+++ Data provided

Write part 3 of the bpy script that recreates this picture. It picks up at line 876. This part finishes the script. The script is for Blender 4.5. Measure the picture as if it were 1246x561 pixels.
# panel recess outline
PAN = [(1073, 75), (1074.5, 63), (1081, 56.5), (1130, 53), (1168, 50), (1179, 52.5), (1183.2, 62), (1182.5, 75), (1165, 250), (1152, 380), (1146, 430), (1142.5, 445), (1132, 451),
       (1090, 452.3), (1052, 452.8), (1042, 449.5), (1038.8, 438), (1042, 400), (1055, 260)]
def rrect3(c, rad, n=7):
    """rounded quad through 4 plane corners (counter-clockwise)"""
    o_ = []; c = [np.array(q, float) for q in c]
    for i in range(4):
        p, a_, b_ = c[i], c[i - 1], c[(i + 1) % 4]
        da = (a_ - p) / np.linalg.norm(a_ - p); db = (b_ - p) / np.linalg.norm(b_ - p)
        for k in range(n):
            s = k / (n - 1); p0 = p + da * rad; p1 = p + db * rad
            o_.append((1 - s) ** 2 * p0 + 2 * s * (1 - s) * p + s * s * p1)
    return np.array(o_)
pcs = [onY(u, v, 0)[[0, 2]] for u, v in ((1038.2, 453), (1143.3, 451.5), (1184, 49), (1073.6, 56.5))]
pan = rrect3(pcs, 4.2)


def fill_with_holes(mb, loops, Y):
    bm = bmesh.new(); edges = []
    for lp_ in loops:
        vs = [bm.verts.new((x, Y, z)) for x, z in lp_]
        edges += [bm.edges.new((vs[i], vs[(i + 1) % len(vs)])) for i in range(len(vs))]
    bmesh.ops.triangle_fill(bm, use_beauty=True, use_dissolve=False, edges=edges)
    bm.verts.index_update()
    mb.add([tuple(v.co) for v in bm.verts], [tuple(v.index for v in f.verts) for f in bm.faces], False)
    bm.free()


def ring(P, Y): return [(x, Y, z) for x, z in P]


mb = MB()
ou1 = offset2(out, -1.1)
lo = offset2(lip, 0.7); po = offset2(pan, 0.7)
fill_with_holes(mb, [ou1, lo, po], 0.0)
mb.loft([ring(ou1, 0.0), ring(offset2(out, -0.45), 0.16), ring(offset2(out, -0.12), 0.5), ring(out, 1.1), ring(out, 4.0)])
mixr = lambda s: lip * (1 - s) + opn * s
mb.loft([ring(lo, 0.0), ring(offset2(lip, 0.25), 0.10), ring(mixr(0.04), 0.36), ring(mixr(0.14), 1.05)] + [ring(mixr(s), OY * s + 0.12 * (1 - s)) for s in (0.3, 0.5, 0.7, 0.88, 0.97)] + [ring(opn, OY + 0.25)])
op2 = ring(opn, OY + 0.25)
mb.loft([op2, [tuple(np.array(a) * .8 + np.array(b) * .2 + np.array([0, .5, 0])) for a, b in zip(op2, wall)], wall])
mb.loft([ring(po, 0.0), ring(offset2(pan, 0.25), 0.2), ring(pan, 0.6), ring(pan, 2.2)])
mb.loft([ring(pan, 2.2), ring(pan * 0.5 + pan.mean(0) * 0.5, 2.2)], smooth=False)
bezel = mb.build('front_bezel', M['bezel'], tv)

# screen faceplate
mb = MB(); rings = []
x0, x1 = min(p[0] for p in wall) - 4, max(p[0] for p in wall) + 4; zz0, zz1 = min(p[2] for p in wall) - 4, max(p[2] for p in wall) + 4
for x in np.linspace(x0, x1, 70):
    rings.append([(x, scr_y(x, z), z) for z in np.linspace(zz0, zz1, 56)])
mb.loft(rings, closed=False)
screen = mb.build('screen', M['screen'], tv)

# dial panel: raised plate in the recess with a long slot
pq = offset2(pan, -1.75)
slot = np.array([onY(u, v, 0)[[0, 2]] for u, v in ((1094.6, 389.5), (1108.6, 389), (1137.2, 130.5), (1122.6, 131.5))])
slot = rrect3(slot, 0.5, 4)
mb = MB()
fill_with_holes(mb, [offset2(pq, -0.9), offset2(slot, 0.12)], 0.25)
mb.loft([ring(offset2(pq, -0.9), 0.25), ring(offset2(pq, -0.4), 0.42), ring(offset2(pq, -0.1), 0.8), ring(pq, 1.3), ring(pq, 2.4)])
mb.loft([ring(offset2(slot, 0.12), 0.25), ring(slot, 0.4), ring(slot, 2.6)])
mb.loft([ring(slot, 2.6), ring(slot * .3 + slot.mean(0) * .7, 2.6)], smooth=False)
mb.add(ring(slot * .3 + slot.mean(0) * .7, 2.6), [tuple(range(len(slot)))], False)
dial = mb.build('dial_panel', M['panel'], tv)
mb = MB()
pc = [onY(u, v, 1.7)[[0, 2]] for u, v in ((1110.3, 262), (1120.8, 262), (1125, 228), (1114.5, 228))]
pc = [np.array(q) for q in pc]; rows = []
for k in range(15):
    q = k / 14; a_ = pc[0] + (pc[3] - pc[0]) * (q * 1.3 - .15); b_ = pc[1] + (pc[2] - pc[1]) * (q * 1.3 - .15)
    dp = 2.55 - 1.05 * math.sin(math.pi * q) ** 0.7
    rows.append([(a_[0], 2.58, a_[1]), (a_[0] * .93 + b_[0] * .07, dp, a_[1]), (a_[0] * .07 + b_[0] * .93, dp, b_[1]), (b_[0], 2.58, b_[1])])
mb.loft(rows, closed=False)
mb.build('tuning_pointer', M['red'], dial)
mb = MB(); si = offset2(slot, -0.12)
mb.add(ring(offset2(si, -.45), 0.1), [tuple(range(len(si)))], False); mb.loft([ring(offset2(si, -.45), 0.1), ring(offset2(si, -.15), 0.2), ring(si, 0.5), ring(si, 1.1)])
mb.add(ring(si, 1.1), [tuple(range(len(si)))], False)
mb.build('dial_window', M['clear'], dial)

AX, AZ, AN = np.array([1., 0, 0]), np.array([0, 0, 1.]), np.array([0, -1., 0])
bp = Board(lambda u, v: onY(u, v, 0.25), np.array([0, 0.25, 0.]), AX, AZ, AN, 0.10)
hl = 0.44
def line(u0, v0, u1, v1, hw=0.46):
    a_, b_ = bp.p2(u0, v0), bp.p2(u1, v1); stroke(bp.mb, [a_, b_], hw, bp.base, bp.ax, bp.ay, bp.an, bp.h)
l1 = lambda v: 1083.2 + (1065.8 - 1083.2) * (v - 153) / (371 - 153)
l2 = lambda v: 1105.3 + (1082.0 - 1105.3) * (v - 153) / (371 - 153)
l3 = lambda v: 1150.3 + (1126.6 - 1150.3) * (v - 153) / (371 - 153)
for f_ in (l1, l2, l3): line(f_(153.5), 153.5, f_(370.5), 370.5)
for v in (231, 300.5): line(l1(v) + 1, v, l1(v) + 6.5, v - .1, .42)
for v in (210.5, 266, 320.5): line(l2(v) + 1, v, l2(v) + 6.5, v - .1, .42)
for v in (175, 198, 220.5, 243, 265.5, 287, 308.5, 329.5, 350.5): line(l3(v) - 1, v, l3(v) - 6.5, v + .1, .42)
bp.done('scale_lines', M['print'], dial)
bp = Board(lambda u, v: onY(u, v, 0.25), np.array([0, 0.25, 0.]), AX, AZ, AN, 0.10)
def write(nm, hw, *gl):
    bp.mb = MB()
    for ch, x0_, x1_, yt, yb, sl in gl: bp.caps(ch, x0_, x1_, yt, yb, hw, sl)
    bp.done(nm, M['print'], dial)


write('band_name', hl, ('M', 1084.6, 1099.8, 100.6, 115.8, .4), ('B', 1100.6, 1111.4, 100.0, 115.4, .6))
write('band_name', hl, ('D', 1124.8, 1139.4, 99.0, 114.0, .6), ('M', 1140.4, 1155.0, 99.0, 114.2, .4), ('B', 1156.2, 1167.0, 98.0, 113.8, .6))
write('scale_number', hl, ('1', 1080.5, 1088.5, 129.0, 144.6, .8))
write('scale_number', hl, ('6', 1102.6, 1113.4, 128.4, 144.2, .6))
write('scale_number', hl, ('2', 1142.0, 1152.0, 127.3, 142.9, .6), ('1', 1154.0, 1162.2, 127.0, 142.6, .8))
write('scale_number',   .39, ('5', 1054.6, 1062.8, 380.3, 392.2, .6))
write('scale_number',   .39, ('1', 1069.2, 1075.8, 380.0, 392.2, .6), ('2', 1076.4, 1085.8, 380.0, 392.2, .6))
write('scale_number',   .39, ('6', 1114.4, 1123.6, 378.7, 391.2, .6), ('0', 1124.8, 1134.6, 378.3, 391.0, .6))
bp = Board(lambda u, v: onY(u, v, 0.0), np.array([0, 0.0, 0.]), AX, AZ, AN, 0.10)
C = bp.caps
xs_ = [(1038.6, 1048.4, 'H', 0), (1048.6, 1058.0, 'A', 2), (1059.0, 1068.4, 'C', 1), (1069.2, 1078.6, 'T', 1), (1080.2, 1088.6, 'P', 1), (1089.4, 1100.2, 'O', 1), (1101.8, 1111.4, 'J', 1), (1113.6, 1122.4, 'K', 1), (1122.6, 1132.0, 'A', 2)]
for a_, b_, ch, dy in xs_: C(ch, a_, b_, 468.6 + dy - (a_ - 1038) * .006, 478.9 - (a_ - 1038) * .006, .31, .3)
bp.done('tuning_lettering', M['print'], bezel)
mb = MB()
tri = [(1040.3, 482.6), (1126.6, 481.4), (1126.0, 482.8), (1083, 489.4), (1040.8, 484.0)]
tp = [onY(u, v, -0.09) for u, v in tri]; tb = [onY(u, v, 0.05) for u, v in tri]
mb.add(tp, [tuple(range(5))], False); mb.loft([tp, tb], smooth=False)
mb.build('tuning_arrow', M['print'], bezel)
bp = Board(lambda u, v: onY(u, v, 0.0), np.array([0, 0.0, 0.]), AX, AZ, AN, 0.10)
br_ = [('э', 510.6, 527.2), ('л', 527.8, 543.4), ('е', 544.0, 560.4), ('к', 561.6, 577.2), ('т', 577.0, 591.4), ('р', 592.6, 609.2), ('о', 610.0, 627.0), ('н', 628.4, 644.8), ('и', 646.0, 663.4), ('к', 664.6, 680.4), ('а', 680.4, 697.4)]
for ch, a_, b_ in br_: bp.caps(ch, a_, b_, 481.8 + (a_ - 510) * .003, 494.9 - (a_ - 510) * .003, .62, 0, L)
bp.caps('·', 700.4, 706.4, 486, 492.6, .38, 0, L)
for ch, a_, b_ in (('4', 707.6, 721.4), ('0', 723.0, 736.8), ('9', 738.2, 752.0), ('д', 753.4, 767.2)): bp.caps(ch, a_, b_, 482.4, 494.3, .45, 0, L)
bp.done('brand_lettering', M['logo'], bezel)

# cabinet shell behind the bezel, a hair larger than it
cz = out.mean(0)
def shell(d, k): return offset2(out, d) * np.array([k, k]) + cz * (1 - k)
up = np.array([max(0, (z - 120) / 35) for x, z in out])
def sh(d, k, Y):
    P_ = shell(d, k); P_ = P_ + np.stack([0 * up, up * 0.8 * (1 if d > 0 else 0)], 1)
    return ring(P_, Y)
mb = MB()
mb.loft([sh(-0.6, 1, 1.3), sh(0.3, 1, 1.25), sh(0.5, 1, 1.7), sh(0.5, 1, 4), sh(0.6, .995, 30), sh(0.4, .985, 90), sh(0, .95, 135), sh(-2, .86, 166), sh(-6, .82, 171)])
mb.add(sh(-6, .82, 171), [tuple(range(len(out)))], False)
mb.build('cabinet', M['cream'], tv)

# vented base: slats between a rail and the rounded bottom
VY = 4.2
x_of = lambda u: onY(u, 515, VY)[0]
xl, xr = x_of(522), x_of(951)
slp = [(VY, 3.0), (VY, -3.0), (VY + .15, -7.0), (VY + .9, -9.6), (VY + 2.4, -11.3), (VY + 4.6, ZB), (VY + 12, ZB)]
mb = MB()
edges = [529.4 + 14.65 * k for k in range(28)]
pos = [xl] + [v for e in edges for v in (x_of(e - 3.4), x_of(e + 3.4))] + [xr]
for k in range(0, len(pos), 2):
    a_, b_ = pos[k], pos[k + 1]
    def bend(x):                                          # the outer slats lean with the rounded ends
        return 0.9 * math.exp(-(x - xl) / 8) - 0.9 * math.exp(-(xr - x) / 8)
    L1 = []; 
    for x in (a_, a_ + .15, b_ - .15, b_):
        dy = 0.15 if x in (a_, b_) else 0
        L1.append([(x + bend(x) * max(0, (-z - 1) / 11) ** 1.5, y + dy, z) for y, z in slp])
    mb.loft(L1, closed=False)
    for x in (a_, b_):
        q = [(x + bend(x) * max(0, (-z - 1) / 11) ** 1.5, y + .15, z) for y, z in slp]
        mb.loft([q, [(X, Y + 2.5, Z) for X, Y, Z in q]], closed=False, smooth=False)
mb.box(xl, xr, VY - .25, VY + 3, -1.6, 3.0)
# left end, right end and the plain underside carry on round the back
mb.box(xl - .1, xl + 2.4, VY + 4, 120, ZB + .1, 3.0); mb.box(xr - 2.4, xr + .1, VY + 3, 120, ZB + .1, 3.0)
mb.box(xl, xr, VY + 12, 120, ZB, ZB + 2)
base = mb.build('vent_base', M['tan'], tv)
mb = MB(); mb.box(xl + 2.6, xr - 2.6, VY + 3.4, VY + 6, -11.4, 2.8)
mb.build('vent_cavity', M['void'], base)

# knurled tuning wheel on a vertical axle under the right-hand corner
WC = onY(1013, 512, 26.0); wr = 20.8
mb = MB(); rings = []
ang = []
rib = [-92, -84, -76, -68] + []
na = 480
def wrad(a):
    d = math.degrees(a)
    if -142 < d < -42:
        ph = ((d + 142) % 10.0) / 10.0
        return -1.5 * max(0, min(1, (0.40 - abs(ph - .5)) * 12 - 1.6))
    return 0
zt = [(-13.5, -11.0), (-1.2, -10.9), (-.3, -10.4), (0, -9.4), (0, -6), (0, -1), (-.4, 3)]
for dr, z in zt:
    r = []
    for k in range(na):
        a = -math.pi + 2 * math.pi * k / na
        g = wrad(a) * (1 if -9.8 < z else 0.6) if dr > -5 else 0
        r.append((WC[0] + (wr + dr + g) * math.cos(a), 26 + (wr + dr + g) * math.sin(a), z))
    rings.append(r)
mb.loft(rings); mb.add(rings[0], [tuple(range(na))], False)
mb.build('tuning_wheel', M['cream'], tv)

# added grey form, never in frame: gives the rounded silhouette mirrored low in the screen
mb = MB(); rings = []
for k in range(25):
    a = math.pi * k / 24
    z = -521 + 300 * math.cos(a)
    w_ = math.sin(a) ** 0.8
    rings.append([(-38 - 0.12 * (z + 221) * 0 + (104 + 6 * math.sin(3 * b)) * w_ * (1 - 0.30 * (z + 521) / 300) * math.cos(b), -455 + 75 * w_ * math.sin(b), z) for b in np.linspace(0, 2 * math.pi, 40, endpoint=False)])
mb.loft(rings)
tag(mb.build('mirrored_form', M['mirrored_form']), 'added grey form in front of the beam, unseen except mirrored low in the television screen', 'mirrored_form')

++++++

Problem:
Your output must be the lines of the material above, from the first through the line that contains "pan = rrect3(pcs, 4.2)", copied exactly. Include both endpoints and nothing else.

Problem solution:
Write part 3 of the bpy script that recreates this picture. It picks up at line 876. This part finishes the script. The script is for Blender 4.5. Measure the picture as if it were 1246x561 pixels.
# panel recess outline
PAN = [(1073, 75), (1074.5, 63), (1081, 56.5), (1130, 53), (1168, 50), (1179, 52.5), (1183.2, 62), (1182.5, 75), (1165, 250), (1152, 380), (1146, 430), (1142.5, 445), (1132, 451),
       (1090, 452.3), (1052, 452.8), (1042, 449.5), (1038.8, 438), (1042, 400), (1055, 260)]
def rrect3(c, rad, n=7):
    """rounded quad through 4 plane corners (counter-clockwise)"""
    o_ = []; c = [np.array(q, float) for q in c]
    for i in range(4):
        p, a_, b_ = c[i], c[i - 1], c[(i + 1) % 4]
        da = (a_ - p) / np.linalg.norm(a_ - p); db = (b_ - p) / np.linalg.norm(b_ - p)
        for k in range(n):
            s = k / (n - 1); p0 = p + da * rad; p1 = p + db * rad
            o_.append((1 - s) ** 2 * p0 + 2 * s * (1 - s) * p + s * s * p1)
    return np.array(o_)
pcs = [onY(u, v, 0)[[0, 2]] for u, v in ((1038.2, 453), (1143.3, 451.5), (1184, 49), (1073.6, 56.5))]
pan = rrect3(pcs, 4.2)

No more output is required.